_Aim_
Restate all of the data exactly.
↓↓↓
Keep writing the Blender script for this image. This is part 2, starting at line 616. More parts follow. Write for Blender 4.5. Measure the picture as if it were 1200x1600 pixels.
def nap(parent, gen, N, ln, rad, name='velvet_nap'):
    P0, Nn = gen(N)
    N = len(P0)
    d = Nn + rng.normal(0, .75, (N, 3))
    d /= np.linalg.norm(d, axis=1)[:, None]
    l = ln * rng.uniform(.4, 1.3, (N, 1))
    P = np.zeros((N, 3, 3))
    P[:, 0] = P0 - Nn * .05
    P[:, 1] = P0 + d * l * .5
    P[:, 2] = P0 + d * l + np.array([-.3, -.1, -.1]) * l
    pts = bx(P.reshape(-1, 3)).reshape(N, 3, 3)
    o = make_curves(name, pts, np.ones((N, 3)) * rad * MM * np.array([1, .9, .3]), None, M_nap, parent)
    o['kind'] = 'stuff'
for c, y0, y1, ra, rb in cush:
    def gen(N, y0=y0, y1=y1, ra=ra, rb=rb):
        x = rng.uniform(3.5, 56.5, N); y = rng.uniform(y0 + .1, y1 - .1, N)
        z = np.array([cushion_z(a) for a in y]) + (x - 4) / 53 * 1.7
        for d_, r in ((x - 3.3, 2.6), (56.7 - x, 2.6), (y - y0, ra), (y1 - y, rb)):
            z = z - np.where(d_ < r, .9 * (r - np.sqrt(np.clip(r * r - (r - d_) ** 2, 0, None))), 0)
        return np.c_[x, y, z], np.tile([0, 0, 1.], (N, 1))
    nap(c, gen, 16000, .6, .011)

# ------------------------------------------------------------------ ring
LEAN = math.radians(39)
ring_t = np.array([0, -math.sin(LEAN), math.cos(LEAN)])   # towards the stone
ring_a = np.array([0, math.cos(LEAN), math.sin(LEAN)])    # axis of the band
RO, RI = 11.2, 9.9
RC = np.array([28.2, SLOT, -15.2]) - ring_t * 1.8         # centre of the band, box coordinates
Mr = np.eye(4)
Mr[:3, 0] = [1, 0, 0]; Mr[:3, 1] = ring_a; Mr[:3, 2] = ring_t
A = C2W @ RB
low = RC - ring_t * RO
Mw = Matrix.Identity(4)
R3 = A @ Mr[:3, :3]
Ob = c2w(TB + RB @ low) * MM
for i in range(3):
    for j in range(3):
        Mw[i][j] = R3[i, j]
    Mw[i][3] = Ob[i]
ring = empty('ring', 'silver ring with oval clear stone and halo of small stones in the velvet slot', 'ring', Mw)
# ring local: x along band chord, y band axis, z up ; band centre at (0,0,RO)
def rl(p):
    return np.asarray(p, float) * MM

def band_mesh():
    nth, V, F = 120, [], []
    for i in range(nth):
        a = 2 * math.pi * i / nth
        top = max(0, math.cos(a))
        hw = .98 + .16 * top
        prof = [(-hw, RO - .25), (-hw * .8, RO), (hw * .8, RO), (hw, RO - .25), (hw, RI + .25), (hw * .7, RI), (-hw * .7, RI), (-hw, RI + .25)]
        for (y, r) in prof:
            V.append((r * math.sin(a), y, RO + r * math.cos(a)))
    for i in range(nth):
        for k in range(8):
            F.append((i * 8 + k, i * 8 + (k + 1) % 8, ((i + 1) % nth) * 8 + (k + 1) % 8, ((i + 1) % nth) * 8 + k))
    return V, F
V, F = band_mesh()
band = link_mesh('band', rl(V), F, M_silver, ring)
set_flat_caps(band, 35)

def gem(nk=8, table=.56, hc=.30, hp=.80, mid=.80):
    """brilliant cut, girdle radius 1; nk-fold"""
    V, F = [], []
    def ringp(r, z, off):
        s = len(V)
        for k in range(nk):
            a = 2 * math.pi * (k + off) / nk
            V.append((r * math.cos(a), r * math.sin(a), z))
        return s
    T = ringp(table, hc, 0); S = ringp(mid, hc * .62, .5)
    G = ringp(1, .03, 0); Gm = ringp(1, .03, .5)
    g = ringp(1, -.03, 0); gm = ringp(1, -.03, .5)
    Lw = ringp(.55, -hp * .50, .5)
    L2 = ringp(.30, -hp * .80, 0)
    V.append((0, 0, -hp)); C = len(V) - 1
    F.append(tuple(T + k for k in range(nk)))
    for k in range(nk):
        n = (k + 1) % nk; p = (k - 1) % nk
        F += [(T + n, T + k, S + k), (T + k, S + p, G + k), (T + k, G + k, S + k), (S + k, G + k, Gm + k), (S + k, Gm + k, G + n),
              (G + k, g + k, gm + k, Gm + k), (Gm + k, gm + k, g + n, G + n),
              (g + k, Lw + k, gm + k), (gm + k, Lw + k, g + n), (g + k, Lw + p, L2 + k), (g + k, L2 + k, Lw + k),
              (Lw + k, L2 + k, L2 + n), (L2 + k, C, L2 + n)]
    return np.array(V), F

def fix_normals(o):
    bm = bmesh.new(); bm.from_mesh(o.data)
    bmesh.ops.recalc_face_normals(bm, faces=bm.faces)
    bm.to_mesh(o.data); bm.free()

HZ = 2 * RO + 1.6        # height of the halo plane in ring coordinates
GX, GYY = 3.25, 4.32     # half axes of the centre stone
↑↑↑
_Written answer_
Keep writing the Blender script for this image. This is part 2, starting at line 616. More parts follow. Write for Blender 4.5. Measure the picture as if it were 1200x1600 pixels.
def nap(parent, gen, N, ln, rad, name='velvet_nap'):
    P0, Nn = gen(N)
    N = len(P0)
    d = Nn + rng.normal(0, .75, (N, 3))
    d /= np.linalg.norm(d, axis=1)[:, None]
    l = ln * rng.uniform(.4, 1.3, (N, 1))
    P = np.zeros((N, 3, 3))
    P[:, 0] = P0 - Nn * .05
    P[:, 1] = P0 + d * l * .5
    P[:, 2] = P0 + d * l + np.array([-.3, -.1, -.1]) * l
    pts = bx(P.reshape(-1, 3)).reshape(N, 3, 3)
    o = make_curves(name, pts, np.ones((N, 3)) * rad * MM * np.array([1, .9, .3]), None, M_nap, parent)
    o['kind'] = 'stuff'
for c, y0, y1, ra, rb in cush:
    def gen(N, y0=y0, y1=y1, ra=ra, rb=rb):
        x = rng.uniform(3.5, 56.5, N); y = rng.uniform(y0 + .1, y1 - .1, N)
        z = np.array([cushion_z(a) for a in y]) + (x - 4) / 53 * 1.7
        for d_, r in ((x - 3.3, 2.6), (56.7 - x, 2.6), (y - y0, ra), (y1 - y, rb)):
            z = z - np.where(d_ < r, .9 * (r - np.sqrt(np.clip(r * r - (r - d_) ** 2, 0, None))), 0)
        return np.c_[x, y, z], np.tile([0, 0, 1.], (N, 1))
    nap(c, gen, 16000, .6, .011)

# ------------------------------------------------------------------ ring
LEAN = math.radians(39)
ring_t = np.array([0, -math.sin(LEAN), math.cos(LEAN)])   # towards the stone
ring_a = np.array([0, math.cos(LEAN), math.sin(LEAN)])    # axis of the band
RO, RI = 11.2, 9.9
RC = np.array([28.2, SLOT, -15.2]) - ring_t * 1.8         # centre of the band, box coordinates
Mr = np.eye(4)
Mr[:3, 0] = [1, 0, 0]; Mr[:3, 1] = ring_a; Mr[:3, 2] = ring_t
A = C2W @ RB
low = RC - ring_t * RO
Mw = Matrix.Identity(4)
R3 = A @ Mr[:3, :3]
Ob = c2w(TB + RB @ low) * MM
for i in range(3):
    for j in range(3):
        Mw[i][j] = R3[i, j]
    Mw[i][3] = Ob[i]
ring = empty('ring', 'silver ring with oval clear stone and halo of small stones in the velvet slot', 'ring', Mw)
# ring local: x along band chord, y band axis, z up ; band centre at (0,0,RO)
def rl(p):
    return np.asarray(p, float) * MM

def band_mesh():
    nth, V, F = 120, [], []
    for i in range(nth):
        a = 2 * math.pi * i / nth
        top = max(0, math.cos(a))
        hw = .98 + .16 * top
        prof = [(-hw, RO - .25), (-hw * .8, RO), (hw * .8, RO), (hw, RO - .25), (hw, RI + .25), (hw * .7, RI), (-hw * .7, RI), (-hw, RI + .25)]
        for (y, r) in prof:
            V.append((r * math.sin(a), y, RO + r * math.cos(a)))
    for i in range(nth):
        for k in range(8):
            F.append((i * 8 + k, i * 8 + (k + 1) % 8, ((i + 1) % nth) * 8 + (k + 1) % 8, ((i + 1) % nth) * 8 + k))
    return V, F
V, F = band_mesh()
band = link_mesh('band', rl(V), F, M_silver, ring)
set_flat_caps(band, 35)

def gem(nk=8, table=.56, hc=.30, hp=.80, mid=.80):
    """brilliant cut, girdle radius 1; nk-fold"""
    V, F = [], []
    def ringp(r, z, off):
        s = len(V)
        for k in range(nk):
            a = 2 * math.pi * (k + off) / nk
            V.append((r * math.cos(a), r * math.sin(a), z))
        return s
    T = ringp(table, hc, 0); S = ringp(mid, hc * .62, .5)
    G = ringp(1, .03, 0); Gm = ringp(1, .03, .5)
    g = ringp(1, -.03, 0); gm = ringp(1, -.03, .5)
    Lw = ringp(.55, -hp * .50, .5)
    L2 = ringp(.30, -hp * .80, 0)
    V.append((0, 0, -hp)); C = len(V) - 1
    F.append(tuple(T + k for k in range(nk)))
    for k in range(nk):
        n = (k + 1) % nk; p = (k - 1) % nk
        F += [(T + n, T + k, S + k), (T + k, S + p, G + k), (T + k, G + k, S + k), (S + k, G + k, Gm + k), (S + k, Gm + k, G + n),
              (G + k, g + k, gm + k, Gm + k), (Gm + k, gm + k, g + n, G + n),
              (g + k, Lw + k, gm + k), (gm + k, Lw + k, g + n), (g + k, Lw + p, L2 + k), (g + k, L2 + k, Lw + k),
              (Lw + k, L2 + k, L2 + n), (L2 + k, C, L2 + n)]
    return np.array(V), F

def fix_normals(o):
    bm = bmesh.new(); bm.from_mesh(o.data)
    bmesh.ops.recalc_face_normals(bm, faces=bm.faces)
    bm.to_mesh(o.data); bm.free()

HZ = 2 * RO + 1.6        # height of the halo plane in ring coordinates
GX, GYY = 3.25, 4.32     # half axes of the centre stone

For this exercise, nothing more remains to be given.